Zak the California Sea Lion


Eleven out of 10: TV news experts agree Saddam Hussein’s seafaring forces ain’t worth a pitcher of spit. But don’t tell that to Zak, the U.S. Navy’s premier combat-ready California sea lion. You’d only hurt his feelings.

In a recent pinniped-and-pony show, the navy said Zak would do everything within his aquatic power to keep our ships safe from enemy Islamic frogmen.

Hailing from San Diego, Zak was trained in the navy’s marine mammal warrior program, which in the past has focused on the military applications of dolphins. Having keen underwater sight, Zak is said to be excellent at spotting wetsuited troublemakers while on patrol.
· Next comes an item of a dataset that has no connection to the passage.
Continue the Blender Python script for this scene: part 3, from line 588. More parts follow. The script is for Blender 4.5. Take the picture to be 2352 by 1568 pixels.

Zak can raise the alarm, clamp an enemy’s leg with a handcuff-like thing attached to a buoy, or even chase a fleeing terrorist onto dry land. Since no enemy frogmen have yet done us harm, there can be no doubt Zak is a highly effective deterrent.

Perhaps because Flipper and Keiko have ruined public taste for cetaceans as tools of humankind, the navy is using a happy face to showcase Bahrain Zak. A photo essay entitled “Zak on Patrol” has been widely distributed, showing pics of the sea lion swimming merrily past a rusty barge and displaying a powerful-looking set of jaws.

The navy is said to have used trained sea mammals to protect Republicans at their national convention in San Diego in 1996.

Those who protest that a sea lion cannot know he is being set up for combat duty, as an enlisted man would, are just troublemaking grumblers. Historically, there have always been a few in the military who would use any animal in combat if it could be cajoled into taking orders. In World War II, the U.S. launched Project X-Ray, a plan to bomb Japan with kamikaze bats carrying tiny incendiary satchels. The operation collapsed in the testing phase, when the bats went awry and incinerated a military airfield in Carlsbad, New Mexico.

On the navy’s Marine Mammal Web page (, readers learn that our brave sea lion squad has been trained to tag mines and that ominous-sounding studies are under way “to find out what sounds they can listen to without changing their hearing abilities.” Other scientific papers cited reveal the tale of a sea lion retrieving a depth charge in 1972 and the use of a type of saltpeter in reducing testosterone in male dolphins.